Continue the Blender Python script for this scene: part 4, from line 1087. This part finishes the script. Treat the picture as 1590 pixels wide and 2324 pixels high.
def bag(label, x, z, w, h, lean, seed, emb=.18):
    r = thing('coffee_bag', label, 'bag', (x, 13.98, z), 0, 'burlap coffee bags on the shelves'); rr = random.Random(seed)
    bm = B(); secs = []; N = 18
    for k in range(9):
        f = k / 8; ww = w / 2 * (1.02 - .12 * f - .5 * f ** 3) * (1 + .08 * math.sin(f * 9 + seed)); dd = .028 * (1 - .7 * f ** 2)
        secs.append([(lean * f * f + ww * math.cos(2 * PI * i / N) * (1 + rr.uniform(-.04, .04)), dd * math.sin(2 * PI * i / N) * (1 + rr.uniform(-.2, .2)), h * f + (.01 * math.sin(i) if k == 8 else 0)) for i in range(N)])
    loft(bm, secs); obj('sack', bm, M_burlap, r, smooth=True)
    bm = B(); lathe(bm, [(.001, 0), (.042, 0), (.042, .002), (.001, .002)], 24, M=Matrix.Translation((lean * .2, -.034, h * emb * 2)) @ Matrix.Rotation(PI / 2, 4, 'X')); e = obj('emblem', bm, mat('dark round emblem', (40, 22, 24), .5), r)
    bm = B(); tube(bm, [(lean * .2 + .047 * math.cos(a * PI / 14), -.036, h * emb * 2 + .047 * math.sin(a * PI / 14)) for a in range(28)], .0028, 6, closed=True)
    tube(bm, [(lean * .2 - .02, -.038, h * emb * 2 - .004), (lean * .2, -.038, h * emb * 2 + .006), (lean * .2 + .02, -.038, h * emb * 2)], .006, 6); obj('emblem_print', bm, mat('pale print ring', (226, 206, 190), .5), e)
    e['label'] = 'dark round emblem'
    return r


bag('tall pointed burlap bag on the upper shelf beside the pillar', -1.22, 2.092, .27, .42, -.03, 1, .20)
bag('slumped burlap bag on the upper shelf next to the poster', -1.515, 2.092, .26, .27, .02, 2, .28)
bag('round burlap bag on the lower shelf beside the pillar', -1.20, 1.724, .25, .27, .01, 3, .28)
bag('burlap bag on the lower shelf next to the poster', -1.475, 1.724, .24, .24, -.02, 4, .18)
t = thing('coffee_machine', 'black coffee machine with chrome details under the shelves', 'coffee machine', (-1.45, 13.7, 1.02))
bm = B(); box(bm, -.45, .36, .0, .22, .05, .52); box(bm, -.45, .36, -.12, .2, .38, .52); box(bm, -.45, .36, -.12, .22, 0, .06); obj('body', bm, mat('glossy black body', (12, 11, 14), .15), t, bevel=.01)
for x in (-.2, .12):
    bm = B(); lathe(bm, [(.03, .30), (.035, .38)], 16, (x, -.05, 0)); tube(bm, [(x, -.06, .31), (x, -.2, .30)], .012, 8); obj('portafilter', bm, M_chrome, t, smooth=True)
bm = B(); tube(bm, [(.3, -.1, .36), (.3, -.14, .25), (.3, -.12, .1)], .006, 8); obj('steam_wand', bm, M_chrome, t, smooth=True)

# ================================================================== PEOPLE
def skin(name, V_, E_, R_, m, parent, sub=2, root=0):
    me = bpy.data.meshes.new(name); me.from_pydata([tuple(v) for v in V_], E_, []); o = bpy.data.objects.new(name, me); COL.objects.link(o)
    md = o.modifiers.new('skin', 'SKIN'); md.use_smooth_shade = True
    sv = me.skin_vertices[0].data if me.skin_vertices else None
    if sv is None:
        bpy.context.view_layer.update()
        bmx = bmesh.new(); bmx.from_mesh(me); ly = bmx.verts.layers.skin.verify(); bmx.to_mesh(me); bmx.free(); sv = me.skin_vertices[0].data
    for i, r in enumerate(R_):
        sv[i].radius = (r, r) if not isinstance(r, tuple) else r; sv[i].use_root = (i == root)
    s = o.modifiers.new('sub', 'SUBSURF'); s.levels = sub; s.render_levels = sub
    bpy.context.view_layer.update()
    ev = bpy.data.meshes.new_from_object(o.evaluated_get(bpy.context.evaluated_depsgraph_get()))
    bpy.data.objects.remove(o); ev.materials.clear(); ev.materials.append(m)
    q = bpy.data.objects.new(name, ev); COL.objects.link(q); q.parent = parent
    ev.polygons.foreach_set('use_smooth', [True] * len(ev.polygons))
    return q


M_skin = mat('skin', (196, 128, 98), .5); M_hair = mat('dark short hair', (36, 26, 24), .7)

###

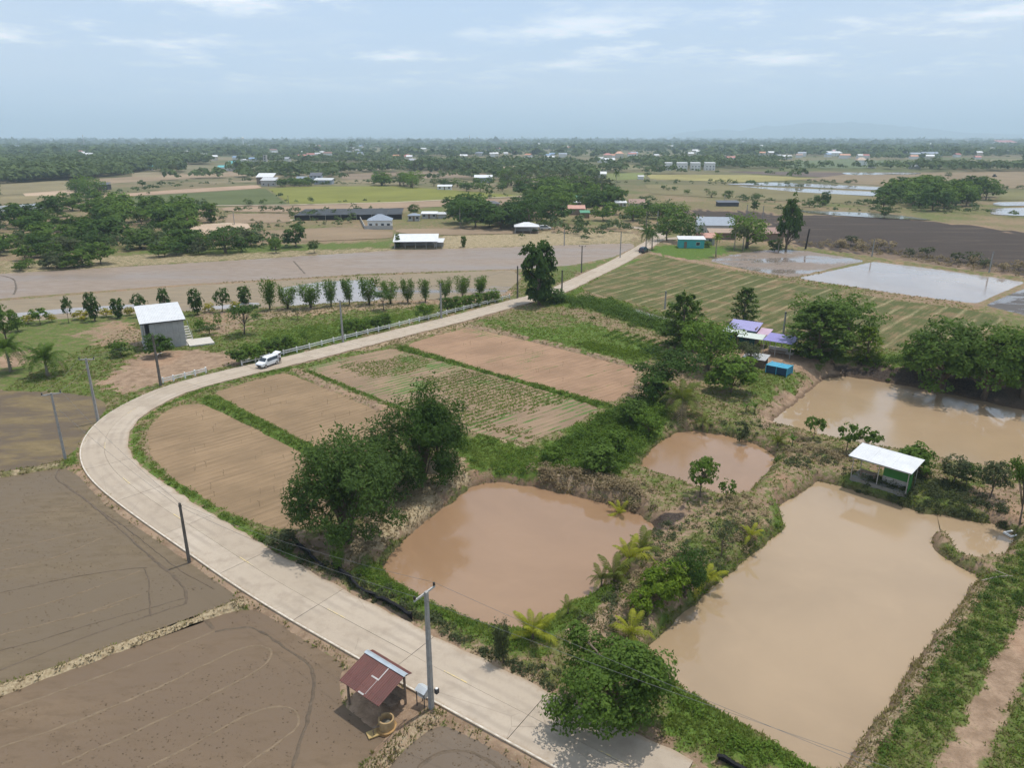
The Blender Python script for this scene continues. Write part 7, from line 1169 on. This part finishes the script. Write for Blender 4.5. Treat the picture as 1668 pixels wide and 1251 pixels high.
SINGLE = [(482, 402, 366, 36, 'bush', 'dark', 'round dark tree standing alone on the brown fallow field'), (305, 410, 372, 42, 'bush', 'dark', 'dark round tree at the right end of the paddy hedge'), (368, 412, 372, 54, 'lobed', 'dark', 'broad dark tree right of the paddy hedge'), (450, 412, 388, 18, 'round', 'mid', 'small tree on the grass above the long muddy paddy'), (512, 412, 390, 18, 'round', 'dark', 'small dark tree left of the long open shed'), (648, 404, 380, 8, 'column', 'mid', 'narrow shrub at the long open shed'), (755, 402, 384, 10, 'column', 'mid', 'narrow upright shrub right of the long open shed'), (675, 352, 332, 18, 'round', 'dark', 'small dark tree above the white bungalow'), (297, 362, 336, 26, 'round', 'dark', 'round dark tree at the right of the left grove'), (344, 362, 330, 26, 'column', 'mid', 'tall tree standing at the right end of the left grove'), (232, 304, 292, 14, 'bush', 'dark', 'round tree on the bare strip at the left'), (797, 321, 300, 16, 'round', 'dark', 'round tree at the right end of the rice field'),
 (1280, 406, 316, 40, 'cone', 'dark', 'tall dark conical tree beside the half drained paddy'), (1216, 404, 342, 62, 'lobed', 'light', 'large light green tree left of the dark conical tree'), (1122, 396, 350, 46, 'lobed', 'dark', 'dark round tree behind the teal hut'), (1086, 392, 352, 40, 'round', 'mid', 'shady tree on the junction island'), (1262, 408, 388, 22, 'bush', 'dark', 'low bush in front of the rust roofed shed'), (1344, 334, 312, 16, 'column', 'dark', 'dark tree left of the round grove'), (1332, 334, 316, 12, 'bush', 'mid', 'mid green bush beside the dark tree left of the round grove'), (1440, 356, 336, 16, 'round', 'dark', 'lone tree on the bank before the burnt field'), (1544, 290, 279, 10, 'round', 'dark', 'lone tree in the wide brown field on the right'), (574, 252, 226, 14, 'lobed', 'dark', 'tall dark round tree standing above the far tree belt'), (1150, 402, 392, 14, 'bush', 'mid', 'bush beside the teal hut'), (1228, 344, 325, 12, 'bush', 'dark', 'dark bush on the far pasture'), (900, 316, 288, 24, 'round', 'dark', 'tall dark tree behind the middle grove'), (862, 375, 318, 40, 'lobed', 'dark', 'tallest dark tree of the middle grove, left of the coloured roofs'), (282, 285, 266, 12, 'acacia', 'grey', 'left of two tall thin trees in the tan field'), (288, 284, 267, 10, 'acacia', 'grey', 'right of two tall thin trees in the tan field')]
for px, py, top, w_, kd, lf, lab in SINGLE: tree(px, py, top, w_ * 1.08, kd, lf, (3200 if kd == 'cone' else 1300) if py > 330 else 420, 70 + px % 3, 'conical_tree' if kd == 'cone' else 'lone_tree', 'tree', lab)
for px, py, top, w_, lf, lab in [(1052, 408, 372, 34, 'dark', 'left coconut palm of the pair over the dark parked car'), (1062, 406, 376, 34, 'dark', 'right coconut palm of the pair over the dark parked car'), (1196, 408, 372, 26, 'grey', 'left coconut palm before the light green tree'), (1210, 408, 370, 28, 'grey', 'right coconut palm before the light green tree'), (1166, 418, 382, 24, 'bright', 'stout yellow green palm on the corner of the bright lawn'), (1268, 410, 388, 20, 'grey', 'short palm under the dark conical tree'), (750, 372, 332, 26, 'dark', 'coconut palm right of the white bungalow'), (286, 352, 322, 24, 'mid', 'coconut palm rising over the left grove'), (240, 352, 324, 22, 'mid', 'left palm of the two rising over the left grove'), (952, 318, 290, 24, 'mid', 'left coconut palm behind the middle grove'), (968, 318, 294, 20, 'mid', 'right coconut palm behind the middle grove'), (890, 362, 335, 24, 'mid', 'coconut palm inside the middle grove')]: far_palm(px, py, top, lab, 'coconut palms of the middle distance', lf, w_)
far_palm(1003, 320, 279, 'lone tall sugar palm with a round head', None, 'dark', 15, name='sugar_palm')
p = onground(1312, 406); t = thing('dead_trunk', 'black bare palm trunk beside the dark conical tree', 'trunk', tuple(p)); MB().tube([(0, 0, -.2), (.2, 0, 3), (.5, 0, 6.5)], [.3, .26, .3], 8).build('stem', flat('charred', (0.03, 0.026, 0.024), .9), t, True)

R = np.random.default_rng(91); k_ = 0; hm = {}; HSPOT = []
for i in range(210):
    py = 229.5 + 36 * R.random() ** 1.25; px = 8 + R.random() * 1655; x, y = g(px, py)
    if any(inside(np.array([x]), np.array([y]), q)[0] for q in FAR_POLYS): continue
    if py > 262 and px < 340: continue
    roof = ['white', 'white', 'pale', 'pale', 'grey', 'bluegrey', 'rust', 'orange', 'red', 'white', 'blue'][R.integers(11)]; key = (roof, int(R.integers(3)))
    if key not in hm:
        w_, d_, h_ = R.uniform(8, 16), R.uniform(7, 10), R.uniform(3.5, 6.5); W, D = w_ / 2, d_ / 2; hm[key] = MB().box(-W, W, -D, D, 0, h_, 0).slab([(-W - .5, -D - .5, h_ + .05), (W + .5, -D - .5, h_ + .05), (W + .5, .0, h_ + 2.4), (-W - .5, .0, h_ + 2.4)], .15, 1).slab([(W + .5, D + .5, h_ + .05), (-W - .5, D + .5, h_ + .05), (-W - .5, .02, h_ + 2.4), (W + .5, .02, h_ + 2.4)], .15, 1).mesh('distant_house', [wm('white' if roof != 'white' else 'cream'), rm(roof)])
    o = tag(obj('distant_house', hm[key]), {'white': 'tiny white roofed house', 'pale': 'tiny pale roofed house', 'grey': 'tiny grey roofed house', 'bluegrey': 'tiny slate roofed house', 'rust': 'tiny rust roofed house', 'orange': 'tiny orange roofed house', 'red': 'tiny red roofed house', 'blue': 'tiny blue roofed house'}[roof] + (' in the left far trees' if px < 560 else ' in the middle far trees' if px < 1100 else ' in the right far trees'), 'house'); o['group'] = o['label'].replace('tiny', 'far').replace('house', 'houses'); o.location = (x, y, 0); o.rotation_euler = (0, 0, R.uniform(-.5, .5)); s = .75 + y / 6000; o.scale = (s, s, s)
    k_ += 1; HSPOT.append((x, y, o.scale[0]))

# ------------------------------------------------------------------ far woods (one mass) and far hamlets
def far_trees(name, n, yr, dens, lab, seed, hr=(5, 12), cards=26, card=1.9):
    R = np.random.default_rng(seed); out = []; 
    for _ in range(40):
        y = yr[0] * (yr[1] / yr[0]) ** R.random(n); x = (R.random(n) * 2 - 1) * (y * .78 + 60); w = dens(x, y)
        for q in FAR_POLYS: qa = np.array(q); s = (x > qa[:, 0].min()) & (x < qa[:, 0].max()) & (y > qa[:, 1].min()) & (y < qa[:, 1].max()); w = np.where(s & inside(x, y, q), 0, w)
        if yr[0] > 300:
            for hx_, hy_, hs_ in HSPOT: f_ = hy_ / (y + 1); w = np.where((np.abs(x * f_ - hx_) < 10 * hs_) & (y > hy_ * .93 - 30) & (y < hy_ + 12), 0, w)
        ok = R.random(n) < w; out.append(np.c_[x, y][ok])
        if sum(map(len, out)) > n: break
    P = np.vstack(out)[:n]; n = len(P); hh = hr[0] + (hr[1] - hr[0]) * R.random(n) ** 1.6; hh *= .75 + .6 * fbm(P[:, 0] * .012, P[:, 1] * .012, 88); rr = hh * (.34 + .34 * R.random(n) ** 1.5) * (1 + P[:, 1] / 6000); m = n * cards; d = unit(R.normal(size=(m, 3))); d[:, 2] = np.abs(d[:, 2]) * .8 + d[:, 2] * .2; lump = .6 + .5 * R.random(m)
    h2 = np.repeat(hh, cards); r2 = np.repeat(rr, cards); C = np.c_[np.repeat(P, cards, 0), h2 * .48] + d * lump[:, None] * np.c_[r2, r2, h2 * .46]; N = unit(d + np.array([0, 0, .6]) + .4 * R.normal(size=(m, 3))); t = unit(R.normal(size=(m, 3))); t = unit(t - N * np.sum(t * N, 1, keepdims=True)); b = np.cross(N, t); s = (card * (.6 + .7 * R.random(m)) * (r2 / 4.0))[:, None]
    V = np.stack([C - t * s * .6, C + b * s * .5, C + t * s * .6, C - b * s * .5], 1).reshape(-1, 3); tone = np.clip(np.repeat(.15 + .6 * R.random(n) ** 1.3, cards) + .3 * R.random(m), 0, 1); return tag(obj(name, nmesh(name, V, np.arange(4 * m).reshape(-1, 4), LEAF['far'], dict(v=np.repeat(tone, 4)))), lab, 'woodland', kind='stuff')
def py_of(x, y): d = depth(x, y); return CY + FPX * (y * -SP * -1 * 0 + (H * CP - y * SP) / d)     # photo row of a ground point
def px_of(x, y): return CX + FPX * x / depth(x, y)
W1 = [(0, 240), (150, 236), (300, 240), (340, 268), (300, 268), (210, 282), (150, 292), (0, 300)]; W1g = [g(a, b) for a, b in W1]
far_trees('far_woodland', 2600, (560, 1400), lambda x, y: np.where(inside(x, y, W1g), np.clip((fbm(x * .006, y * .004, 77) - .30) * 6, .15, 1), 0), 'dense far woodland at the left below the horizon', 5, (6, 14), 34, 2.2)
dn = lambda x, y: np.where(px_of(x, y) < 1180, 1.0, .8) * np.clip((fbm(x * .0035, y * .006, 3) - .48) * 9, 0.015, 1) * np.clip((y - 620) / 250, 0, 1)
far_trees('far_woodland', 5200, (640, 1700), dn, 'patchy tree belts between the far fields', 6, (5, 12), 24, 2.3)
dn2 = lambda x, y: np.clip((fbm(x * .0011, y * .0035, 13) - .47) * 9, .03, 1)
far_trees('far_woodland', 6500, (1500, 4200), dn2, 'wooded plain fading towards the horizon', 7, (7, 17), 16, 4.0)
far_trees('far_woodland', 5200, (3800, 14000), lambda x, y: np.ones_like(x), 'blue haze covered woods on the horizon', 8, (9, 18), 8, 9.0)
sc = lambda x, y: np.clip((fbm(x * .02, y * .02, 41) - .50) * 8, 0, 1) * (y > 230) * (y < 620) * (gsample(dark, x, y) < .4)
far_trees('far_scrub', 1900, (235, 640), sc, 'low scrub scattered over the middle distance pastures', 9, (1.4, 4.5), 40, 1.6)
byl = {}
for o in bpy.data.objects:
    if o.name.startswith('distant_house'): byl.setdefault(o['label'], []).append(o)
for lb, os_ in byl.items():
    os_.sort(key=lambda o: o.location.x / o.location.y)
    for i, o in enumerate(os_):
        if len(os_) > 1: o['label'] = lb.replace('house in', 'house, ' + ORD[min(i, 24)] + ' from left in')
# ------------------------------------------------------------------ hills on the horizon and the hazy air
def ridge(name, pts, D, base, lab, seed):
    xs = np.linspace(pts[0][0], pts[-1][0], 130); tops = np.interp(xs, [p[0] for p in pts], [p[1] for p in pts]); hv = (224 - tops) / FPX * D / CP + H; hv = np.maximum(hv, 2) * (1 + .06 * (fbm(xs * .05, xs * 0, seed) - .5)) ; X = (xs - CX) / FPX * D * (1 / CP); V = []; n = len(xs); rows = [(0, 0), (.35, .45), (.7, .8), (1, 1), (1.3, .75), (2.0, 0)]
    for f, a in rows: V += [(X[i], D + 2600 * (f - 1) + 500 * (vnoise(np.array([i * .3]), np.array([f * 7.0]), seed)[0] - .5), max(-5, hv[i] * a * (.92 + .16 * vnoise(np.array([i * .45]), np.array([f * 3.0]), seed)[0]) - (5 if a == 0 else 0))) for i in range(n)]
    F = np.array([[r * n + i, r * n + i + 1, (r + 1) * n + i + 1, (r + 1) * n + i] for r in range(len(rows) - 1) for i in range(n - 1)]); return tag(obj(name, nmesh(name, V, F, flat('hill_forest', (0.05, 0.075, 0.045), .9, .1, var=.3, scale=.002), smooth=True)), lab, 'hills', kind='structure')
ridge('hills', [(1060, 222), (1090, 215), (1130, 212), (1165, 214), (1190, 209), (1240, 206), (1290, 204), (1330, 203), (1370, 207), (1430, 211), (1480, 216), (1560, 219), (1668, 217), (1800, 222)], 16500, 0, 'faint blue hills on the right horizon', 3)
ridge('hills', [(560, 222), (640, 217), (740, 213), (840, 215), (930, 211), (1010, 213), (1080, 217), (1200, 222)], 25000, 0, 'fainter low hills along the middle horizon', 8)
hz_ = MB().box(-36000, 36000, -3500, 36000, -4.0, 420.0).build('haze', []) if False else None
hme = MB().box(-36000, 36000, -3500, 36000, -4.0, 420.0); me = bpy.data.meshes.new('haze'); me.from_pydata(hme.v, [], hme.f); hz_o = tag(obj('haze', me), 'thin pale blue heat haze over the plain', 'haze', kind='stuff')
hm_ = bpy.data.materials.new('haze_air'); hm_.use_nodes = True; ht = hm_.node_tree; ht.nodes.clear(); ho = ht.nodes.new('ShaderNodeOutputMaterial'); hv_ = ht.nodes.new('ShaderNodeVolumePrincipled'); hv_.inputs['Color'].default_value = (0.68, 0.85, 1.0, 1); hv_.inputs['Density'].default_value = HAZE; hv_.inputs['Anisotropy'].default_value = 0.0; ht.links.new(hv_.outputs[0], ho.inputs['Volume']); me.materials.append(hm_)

###

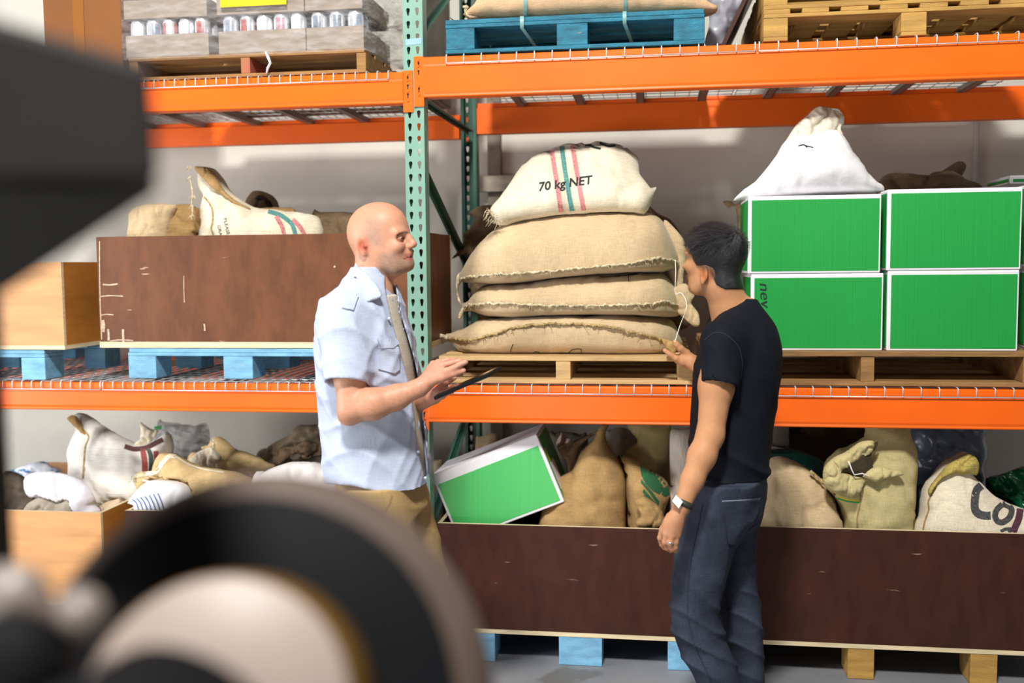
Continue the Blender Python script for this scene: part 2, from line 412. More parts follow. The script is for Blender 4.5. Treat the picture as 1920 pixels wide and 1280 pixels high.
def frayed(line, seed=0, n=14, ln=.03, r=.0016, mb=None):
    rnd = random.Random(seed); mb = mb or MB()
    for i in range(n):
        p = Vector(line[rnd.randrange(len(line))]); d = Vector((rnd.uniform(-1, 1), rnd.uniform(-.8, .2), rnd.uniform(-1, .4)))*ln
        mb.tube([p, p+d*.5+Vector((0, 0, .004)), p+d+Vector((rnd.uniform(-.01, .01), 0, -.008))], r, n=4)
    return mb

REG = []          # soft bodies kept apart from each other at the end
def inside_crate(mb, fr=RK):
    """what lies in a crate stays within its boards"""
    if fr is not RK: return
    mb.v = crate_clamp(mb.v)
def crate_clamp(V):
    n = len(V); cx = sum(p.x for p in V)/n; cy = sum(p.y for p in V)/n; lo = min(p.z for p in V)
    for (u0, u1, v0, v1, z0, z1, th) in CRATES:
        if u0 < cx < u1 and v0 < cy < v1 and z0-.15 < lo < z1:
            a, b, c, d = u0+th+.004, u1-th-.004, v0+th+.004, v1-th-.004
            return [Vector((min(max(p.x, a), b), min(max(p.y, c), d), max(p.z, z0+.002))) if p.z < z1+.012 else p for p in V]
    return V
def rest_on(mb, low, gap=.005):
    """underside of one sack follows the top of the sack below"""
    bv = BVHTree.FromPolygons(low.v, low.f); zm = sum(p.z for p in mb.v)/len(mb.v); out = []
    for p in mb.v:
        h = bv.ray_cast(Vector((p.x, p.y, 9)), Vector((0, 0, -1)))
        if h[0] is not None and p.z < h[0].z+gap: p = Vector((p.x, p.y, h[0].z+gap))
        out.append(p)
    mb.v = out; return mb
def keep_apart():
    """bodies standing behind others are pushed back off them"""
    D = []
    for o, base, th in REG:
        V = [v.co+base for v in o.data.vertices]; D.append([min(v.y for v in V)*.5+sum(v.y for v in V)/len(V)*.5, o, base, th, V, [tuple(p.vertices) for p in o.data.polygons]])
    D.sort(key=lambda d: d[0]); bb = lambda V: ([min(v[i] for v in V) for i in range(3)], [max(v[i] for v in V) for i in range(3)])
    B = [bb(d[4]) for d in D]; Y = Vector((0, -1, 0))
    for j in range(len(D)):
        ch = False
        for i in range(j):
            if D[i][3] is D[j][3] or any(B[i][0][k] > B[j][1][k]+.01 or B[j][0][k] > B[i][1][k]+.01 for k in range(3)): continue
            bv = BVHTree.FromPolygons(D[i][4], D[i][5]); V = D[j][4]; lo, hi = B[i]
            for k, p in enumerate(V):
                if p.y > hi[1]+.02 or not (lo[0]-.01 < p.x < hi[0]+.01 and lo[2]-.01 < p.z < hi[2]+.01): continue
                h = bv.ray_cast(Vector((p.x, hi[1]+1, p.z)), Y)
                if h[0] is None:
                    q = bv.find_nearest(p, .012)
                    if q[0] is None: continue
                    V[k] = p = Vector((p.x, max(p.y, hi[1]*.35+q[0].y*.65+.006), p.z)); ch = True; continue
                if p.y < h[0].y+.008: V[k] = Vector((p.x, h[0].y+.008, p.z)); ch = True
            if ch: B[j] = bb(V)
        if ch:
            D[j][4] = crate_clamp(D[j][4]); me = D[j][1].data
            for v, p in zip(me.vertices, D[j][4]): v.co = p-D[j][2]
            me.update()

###

Exercise description: Scan the records above for the string "Blender", then select every line that holds it.

The completed task:
Continue the Blender Python script for this scene: part 4, from line 1087. This part finishes the script. Treat the picture as 1590 pixels wide and 2324 pixels high.
The Blender Python script for this scene continues. Write part 7, from line 1169 on. This part finishes the script. Write for Blender 4.5. Treat the picture as 1668 pixels wide and 1251 pixels high.
Continue the Blender Python script for this scene: part 2, from line 412. More parts follow. The script is for Blender 4.5. Treat the picture as 1920 pixels wide and 1280 pixels high.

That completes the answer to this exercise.